Class would begin with back-slapping, segueing to exhorting teammates with shouts and hand-waving and ending with practice raising arms in the touchdown signal and chest-bumping your replacement. Diplomas will be issued that will certify and indemnify graduates against accusations of sulkiness and not caring.

Meanwhile, we are still cogitating on our Super Bowl pick. Essentially a pick ‘em game with Green Bay a 2 ½ point favorite. The total is 44. We are studying game film, not to discern x’s and o’s, but to check out how a quarterback stands on the sidelines when nicked up. Hopefully he will have graduated from Kev’s Kourse in Karisma and Karing and have the sheepskin in his locker to prove it.

Monday, January 17, 2011

2011, Baby!

We are unshaven, unbowed and unbroken. Belatedly, we offer our New Year’s resolutions:

Refine our tying of bow ties. Been a little crooked lately.

Pushups every day to keep our girlish figure.

Renew superstitions like wearing our crimson and cream necktie when needing a big win. Can’t use this one too often, because it only has so many victories woven in its silk (made in the USA, though).

Stock up on duct tape to repair snow boots and various other things that go awry.

Write our congressman/woman about sin taxes. A man can’t enjoy indigenous American products such as tobacco without paying a king’s ransom. We will give up our right to bear arms for relief from the health police.

Speaking of sin, resolve to avoid the near occasion of, unless it’s too near to avoid.

Get Eagles and Creedence Clearwater songs out of our head.

Take Northwestern and John Shurna every time. The guy has a hybrid set shot (remember those) and jump shot that hits from the three-point line with uncanny accuracy.

Never cheat on Scarlett Johansson.

Shave every day. The gray is too scary.

Perfect our golfer’s tan.

Not be such a smart-ass.

When picking a football game, do due diligence then go against, kind of like sub-prime mortgage traders.

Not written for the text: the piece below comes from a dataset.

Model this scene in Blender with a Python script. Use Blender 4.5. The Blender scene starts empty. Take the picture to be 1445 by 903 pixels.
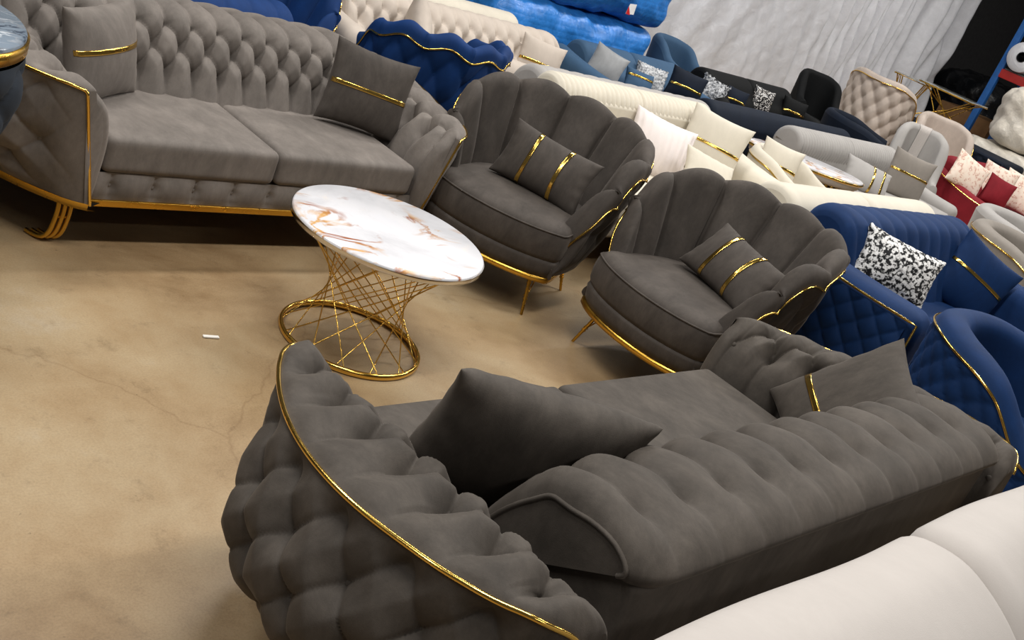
import bpy, bmesh, math, random
import numpy as np
from mathutils import Vector, Matrix, Euler
SC = bpy.context.scene
COL = SC.collection
R = math.radians
rng = np.random.default_rng(7)

# ------------------------------------------------------------------ mesh helpers
class MB:
    """collects pieces of ONE mesh"""
    def __init__(s): s.v = []; s.f = []; s.n = 0
    def add(s, V, F):
        V = np.asarray(V, float).reshape(-1, 3); k = s.n
        s.v.append(V); s.f.extend([tuple(i + k for i in f) for f in F]); s.n += len(V); return s
    def grid(s, P, cu=False, cv=False):
        nu, nv = P.shape[:2]
        idx = np.arange(nu * nv).reshape(nu, nv)
        if cu: idx = np.vstack([idx, idx[:1]])
        if cv: idx = np.hstack([idx, idx[:, :1]])
        F = np.stack([idx[:-1, :-1], idx[1:, :-1], idx[1:, 1:], idx[:-1, 1:]], -1).reshape(-1, 4)
        return s.add(P, F.tolist())
    def fan(s, ring, bulge=None):
        ring = np.asarray(ring, float); c = ring.mean(0)
        if bulge is not None: c = c + np.asarray(bulge)
        n = len(ring)
        return s.add(np.vstack([ring, c]), [(i, (i + 1) % n, n) for i in range(n)])
    def tube(s, path, r, seg=8, closed=False, flat=None):
        p = np.asarray(path, float); n = len(p)
        if closed: t = np.roll(p, -1, 0) - np.roll(p, 1, 0)
        else: t = np.gradient(p, axis=0)
        t /= (np.linalg.norm(t, axis=1)[:, None] + 1e-12)
        up = np.array([0, 0, 1.]) if abs(t[0][2]) < .9 else np.array([1., 0, 0])
        rings = []
        a = np.cross(t[0], up); a /= np.linalg.norm(a)
        rr = np.broadcast_to(np.asarray(r, float), (n,))
        ang = np.linspace(0, 2 * np.pi, seg, endpoint=False)
        for i in range(n):
            a = a - t[i] * (a @ t[i]); a /= (np.linalg.norm(a) + 1e-12); b = np.cross(t[i], a)
            ka, kb = (1, 1) if flat is None else flat
            rings.append(p[i] + rr[i] * (ka * np.cos(ang)[:, None] * a + kb * np.sin(ang)[:, None] * b))
        P = np.array(rings); s.grid(P, cu=closed, cv=True)
        if not closed: s.fan(P[0]); s.fan(P[-1])
        return s
    def rbox(s, c, size, r=.03, n=7, puff=(0, 0, 0), warp=None):
        h = np.array(size, float) / 2; r = min(r, h.min() * .999)
        def axis(L):
            m = np.linspace(-L + r, L - r, n); e = np.sin(np.linspace(0, np.pi / 2, 6))
            return np.concatenate([(-L + r) - r * e[::-1][:-1] , m, (L - r) + r * e[1:]])
        ax = [axis(L) for L in h]
        for k in range(3):
            i, j = [q for q in range(3) if q != k]
            U, V = np.meshgrid(ax[i], ax[j], indexing='ij')
            for sg in (-1, 1):
                P = np.zeros(U.shape + (3,)); P[..., i] = U; P[..., j] = V; P[..., k] = sg * h[k]
                q = np.clip(P, -(h - r), h - r); d = P - q
                L = np.linalg.norm(d, axis=-1, keepdims=True); P = q + r * d / (L + 1e-12)
                g = P / h
                P[..., 0] += puff[0] * np.sign(g[..., 0]) * np.abs(g[..., 0]) * (1 - g[..., 1]**2) * (1 - g[..., 2]**2)
                P[..., 1] += puff[1] * g[..., 1] * (1 - g[..., 0]**2) * (1 - g[..., 2]**2)
                P[..., 2] += puff[2] * g[..., 2] * (1 - g[..., 0]**2) * (1 - g[..., 1]**2)
                P = P + np.array(c)
                if warp: P = warp(P)
                s.grid(P)
        return s
    def lathe(s, prof, seg=48, c=(0, 0, 0), cap=True):
        a = np.linspace(0, 2 * np.pi, seg, endpoint=False)
        pr = np.asarray(prof, float)
        P = np.stack([pr[:, 0][:, None] * np.cos(a), pr[:, 0][:, None] * np.sin(a), np.repeat(pr[:, 1][:, None], seg, 1)], -1) + np.array(c)
        s.grid(P, cv=True)
        if cap:
            if pr[0, 0] > 1e-4: s.fan(P[0])
            if pr[-1, 0] > 1e-4: s.fan(P[-1])
        return s
    def build(s, name, mat, parent=None, weld=False, flat=False):
        me = bpy.data.meshes.new(name)
        me.from_pydata(np.vstack(s.v).tolist(), [], s.f)
        if weld:
            bm = bmesh.new(); bm.from_mesh(me); bmesh.ops.remove_doubles(bm, verts=bm.verts, dist=1e-4)
            bmesh.ops.recalc_face_normals(bm, faces=bm.faces); bm.to_mesh(me); bm.free()
        if not flat: me.polygons.foreach_set('use_smooth', [True] * len(me.polygons))
        me.materials.append(mat); me.update()
        o = bpy.data.objects.new(name, me); COL.objects.link(o)
        if parent: o.parent = parent
        return o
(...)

Many more laps around the sun.

Tuesday, January 11, 2011

Had Ourselves...

…a merry little bowl season. We have our new boxers, pajama bottoms, Christmas tree necktie and cashmere scarf made in China. The boxers came just in time because our laundry is in still in the wash and fold place across the street. Can’t get there because of the Feast of St. Stephen storm that makes walking through unshoveled drifts treacherous. And more to come.

But the three kings came bearing gifts. We thought they were for us. But no! Mr. Dyer of the Auburn War Eagles, Plainsmen, Tigers (pick your nickname) rolled off an Oregon tackler without hitting the ground and was told to run by teammates when he thought he was down.

One is never down, though. The sun comes up, and if one steps gingerly through the havoc of city streets filled with trash and snow, stiff arms and spins he can get drop kicked by Jesus through the goalposts of life.

Mr. Bynum, place kicker for the Auburn side, eschewed the drop kick and let someone hold the ball as he executed his skill. We would never want to be a snapper, holder or kicker. Rather, if we were larger, we would be a right guard buried in the pile and far from scrutiny.

When we were a young slender halfback in a T-formation, the coach called what he called a 32-cross, that is, number 3 back through the number 2 hole. Alas, there was no hole and a man playing boys planted us on our rear end.

One is never down and out, though. We have the National Basketball Association (take Clippers against the points every time), the National Football League (take Seahawks to go all the way), NCAA basketball (take St. Mary’s of California against the points every time).

And never punt, always go for two points, always onside kick and never practice putting.